23 Apr 2014

Covering the middle ground - rehashed.

Covering the middle ground (rehashed) - by P.K.Odendaal - May 2014

Oh, it is so nice to hold no set views or convictions - it enables one to jump to any conclusion, because that is how conclusions should be reached. If we should ponder the facts and take a considered view, then everyone would reach the same conclusion and that would be boring, and mostly wrong, because those conclusions would be based on conventional wisdom which is mostly wrong.
I do not know why fence-sitters have such a bad name. They should be honoured and revered as much as the opportunists are, the latter of which I can never be one - missed opportunities suits me just fine. I mean, if you are a fence-sitter then it would be so easy to jump from this fence to any side - and so convenient.

But, that is not the subject of this article.
I wish to ponder the middle ground from another viewpoint, and that is because the extremes are always bad and sometimes evil. There must be a balance in life, the sort of balance which enables us to sit on a fence without falling off. The only problem with that is that the fence is totally overcrowded for the wrong reasons and with the wrong people. We should be there because we hold convictions and not because we hold none.

The middle man.
The concept of the reasonable person was born, because courts needed some standard of rational human behaviour to test actions by. And, as you know, reasonable people do not exist. And ... of course, we all want to be reasonable - at least some times, but we are too self-centred to be that. How would we attain that? ... but wait ... what is wrong with the unreasonable person and how would a person be who is somewhere between reasonable and unreasonable  ... perfectly normal I would think! It would be a kind of a man in the middle. There was one Man in the middle, between the perfect God and the chaotic earth who inspired me. Why can't we then also be the men/women in the middle?

Chaos and order.
And speaking of chaos. I live in two countries presently. The one is Canada in which the order is almost perfect and the other is South Africa which is almost totally chaotic - and neither suits me well. I am looking for a country in the middle, but look as I may, I have not found one yet. Something of a cross between the Wild West and the Holy City, but then ... the Wild West has become tame and the Holy City (Jerusalem) has become chaotic.
I have written previously of the Perfect World and how boring that would be, and how we would be at our most creative in the most chaotic world ... but neither will satisfy me fully. I would like the (im)perfect blend between the two ... and that is how Planet Earth is.

Ethics and crime.
If we look at the virtue ethics arguments of Aristotle we find that there is a golden mean. For example, modesty is the golden mean between the excess of vanity and the deficiency of humility; courage is the golden mean between foolhardiness and cowardice; generosity is the golden mean between wastefulness and stinginess.
In fact, there are four ethical theories: Mill's utilitarianism, Kant's formalism, Locke's rights ethics and Aristotle's virtue ethics, and sometimes these four are in conflict with each other. So, sometimes we find ourselves in an ethical dilemma, and it is these times that we are safe on the fence.
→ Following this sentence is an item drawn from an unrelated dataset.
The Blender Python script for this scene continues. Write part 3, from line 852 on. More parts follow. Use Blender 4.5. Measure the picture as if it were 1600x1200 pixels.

It is much like Schrödinger's cat (from quantum mechanics), which can be alive or dead depending on some previous random event. Why would we jump off the fence to kill the cat, as there are many other ways to kill a cat!

Reason and chance.
I have been involved in many intricate and complex arguments with many people over many years, and I have found that the arguments which were proved to be right eventually, were those which people jumped to without reason.
I have just refuted my own argument in a previous article in which I urged you to take a considered view before making a decision - and now I do the exact opposite - but that inspires me to seek some middle ground between rationality and irrationality, as it seems that both these concepts are bad. Is that why emotion is irrational and the mind is rational, and that there is this conflict of view or interest?
 
Fate and luck.
If we look at marriages, we find that, on the whole, those where the partners had a free choice is in no way more happy or successful than those which were pre-arranged.